WRITTEN TASK:
Set down exactly the lines of the listing below, please, beginning with the first and ending with the line that holds "obj('floor', bm, M['pq_adj'], kind='structure')".

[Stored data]

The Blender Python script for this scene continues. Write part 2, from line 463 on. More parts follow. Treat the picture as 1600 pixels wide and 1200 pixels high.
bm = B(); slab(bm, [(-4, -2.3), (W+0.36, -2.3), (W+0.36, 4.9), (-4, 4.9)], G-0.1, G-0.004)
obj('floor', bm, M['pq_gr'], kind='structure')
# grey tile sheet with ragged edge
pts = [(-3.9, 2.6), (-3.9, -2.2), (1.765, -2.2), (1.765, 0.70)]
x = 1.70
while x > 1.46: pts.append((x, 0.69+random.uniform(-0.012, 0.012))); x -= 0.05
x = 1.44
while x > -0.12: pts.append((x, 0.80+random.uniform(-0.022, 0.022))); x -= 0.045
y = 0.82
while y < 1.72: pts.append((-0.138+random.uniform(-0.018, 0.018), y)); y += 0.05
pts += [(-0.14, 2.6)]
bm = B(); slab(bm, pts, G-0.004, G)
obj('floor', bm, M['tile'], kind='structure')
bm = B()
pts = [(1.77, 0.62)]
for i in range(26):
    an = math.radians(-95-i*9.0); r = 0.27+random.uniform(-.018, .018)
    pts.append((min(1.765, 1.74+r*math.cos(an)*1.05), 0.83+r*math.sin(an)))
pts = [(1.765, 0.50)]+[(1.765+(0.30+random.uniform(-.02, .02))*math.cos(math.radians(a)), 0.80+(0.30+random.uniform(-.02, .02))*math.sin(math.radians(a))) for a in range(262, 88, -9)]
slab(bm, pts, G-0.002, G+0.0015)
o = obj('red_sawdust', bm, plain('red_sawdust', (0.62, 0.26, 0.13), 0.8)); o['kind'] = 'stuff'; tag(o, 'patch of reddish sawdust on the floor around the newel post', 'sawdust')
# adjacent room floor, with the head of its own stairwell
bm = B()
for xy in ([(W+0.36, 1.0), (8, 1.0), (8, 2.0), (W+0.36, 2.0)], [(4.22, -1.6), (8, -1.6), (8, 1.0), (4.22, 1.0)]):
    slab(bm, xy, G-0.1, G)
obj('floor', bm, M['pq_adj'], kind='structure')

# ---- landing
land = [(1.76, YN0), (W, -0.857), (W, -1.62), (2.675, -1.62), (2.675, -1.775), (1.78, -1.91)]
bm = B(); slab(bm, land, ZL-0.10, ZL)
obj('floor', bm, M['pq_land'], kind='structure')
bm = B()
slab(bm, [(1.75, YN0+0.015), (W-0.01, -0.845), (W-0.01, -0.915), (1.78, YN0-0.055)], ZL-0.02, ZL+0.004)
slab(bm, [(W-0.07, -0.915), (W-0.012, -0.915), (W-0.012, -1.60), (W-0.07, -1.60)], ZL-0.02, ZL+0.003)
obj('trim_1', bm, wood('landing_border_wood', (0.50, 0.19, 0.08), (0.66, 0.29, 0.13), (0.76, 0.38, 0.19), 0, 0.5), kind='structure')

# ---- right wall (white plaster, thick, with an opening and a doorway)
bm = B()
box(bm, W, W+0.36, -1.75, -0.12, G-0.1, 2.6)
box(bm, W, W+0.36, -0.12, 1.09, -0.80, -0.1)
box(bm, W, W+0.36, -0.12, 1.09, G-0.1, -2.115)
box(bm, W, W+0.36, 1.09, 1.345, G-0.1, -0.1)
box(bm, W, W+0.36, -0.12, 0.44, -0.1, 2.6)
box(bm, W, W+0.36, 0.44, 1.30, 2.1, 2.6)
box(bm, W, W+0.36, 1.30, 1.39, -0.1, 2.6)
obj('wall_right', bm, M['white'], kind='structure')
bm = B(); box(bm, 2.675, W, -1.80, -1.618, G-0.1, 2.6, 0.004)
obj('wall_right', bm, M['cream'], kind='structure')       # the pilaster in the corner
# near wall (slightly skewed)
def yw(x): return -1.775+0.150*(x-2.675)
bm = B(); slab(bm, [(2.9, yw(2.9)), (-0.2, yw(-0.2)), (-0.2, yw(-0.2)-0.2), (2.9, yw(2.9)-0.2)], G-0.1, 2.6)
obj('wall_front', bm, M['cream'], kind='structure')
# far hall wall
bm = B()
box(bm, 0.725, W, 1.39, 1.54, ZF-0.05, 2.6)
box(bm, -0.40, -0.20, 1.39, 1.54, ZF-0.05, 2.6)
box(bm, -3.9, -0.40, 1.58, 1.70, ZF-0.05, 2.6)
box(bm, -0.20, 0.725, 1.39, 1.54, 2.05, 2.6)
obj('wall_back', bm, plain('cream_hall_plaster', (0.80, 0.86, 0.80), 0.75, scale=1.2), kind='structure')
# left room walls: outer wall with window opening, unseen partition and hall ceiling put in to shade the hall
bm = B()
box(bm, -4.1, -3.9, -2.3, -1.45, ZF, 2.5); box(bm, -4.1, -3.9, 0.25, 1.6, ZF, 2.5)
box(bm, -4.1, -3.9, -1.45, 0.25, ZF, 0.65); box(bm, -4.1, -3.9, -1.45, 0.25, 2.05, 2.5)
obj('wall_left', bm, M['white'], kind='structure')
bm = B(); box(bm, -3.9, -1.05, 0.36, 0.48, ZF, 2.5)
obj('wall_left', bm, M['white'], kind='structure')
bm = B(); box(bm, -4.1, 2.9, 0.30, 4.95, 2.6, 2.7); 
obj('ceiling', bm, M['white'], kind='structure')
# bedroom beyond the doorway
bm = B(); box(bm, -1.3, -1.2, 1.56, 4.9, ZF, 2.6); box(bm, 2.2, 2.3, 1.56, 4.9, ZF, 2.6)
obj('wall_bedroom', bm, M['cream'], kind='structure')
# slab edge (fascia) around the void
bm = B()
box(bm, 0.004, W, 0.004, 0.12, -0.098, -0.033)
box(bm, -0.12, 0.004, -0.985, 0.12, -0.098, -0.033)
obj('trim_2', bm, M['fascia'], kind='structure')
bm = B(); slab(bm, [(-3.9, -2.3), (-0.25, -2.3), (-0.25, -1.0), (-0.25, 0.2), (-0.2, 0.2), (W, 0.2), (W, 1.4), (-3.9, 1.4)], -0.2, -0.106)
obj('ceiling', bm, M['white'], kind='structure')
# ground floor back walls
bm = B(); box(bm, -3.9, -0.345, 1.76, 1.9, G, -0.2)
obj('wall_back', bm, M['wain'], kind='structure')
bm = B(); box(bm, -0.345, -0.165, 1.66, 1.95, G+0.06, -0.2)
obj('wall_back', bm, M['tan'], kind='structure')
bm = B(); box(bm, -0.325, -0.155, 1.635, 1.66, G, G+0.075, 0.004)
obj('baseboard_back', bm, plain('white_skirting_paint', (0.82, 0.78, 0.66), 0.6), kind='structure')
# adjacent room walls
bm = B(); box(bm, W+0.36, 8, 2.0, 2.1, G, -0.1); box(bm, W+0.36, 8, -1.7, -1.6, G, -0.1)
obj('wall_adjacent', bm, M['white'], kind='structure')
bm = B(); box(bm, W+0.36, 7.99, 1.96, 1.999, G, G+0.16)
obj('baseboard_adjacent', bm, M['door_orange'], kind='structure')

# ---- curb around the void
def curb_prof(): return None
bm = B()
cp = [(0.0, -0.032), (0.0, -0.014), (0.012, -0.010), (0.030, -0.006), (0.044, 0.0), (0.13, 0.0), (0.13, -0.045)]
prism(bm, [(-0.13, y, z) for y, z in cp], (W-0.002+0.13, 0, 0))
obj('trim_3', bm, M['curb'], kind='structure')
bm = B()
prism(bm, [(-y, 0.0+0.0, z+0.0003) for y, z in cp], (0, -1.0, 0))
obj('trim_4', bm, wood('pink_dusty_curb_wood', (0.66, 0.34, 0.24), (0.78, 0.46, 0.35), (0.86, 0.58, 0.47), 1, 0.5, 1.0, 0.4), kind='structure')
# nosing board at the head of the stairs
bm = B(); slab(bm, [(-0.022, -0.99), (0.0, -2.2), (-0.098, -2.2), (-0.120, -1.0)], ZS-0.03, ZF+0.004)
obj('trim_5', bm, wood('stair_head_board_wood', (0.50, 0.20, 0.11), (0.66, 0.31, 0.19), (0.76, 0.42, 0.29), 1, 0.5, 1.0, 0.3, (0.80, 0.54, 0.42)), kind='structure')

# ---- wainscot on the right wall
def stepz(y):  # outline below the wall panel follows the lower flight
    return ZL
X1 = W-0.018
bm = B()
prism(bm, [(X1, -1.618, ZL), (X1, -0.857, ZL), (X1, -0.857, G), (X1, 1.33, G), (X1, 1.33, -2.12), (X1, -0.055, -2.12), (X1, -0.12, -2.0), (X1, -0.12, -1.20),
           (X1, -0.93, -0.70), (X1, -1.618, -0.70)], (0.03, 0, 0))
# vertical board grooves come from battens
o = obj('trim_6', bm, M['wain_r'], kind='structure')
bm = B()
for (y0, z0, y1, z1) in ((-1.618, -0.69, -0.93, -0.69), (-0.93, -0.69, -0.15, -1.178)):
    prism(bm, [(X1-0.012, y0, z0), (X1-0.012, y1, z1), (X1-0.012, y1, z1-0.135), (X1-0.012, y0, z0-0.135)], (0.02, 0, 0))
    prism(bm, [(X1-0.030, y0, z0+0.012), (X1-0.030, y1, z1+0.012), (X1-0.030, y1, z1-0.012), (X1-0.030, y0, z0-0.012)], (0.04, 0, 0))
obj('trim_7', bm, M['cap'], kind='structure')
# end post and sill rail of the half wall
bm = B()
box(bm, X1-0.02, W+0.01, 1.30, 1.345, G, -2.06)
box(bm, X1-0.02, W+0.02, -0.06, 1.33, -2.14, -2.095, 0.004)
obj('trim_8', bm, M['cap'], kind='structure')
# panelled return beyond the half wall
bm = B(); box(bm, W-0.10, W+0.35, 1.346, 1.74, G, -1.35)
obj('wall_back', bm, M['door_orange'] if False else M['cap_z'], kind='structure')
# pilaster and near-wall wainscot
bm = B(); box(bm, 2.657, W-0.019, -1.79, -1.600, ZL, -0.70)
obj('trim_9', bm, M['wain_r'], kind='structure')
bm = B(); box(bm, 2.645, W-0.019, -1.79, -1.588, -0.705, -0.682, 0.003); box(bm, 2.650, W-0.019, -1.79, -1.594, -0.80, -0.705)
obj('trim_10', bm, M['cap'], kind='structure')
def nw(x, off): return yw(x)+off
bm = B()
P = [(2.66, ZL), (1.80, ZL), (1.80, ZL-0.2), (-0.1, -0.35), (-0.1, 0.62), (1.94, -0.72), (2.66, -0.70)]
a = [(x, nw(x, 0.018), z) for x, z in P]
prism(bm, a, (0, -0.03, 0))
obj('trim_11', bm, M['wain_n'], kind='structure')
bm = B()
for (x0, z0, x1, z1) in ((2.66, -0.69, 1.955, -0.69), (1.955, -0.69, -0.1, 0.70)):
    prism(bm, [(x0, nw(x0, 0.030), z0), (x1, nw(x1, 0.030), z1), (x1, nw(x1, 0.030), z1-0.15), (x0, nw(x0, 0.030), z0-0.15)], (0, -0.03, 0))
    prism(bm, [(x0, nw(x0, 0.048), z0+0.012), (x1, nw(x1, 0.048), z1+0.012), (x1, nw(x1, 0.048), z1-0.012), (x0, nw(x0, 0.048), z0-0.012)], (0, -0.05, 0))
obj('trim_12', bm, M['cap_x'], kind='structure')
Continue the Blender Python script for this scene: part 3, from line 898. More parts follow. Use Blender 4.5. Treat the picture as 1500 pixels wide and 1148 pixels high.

WORKED ANSWER:
The Blender Python script for this scene continues. Write part 2, from line 463 on. More parts follow. Treat the picture as 1600 pixels wide and 1200 pixels high.
bm = B(); slab(bm, [(-4, -2.3), (W+0.36, -2.3), (W+0.36, 4.9), (-4, 4.9)], G-0.1, G-0.004)
obj('floor', bm, M['pq_gr'], kind='structure')
# grey tile sheet with ragged edge
pts = [(-3.9, 2.6), (-3.9, -2.2), (1.765, -2.2), (1.765, 0.70)]
x = 1.70
while x > 1.46: pts.append((x, 0.69+random.uniform(-0.012, 0.012))); x -= 0.05
x = 1.44
while x > -0.12: pts.append((x, 0.80+random.uniform(-0.022, 0.022))); x -= 0.045
y = 0.82
while y < 1.72: pts.append((-0.138+random.uniform(-0.018, 0.018), y)); y += 0.05
pts += [(-0.14, 2.6)]
bm = B(); slab(bm, pts, G-0.004, G)
obj('floor', bm, M['tile'], kind='structure')
bm = B()
pts = [(1.77, 0.62)]
for i in range(26):
    an = math.radians(-95-i*9.0); r = 0.27+random.uniform(-.018, .018)
    pts.append((min(1.765, 1.74+r*math.cos(an)*1.05), 0.83+r*math.sin(an)))
pts = [(1.765, 0.50)]+[(1.765+(0.30+random.uniform(-.02, .02))*math.cos(math.radians(a)), 0.80+(0.30+random.uniform(-.02, .02))*math.sin(math.radians(a))) for a in range(262, 88, -9)]
slab(bm, pts, G-0.002, G+0.0015)
o = obj('red_sawdust', bm, plain('red_sawdust', (0.62, 0.26, 0.13), 0.8)); o['kind'] = 'stuff'; tag(o, 'patch of reddish sawdust on the floor around the newel post', 'sawdust')
# adjacent room floor, with the head of its own stairwell
bm = B()
for xy in ([(W+0.36, 1.0), (8, 1.0), (8, 2.0), (W+0.36, 2.0)], [(4.22, -1.6), (8, -1.6), (8, 1.0), (4.22, 1.0)]):
    slab(bm, xy, G-0.1, G)
obj('floor', bm, M['pq_adj'], kind='structure')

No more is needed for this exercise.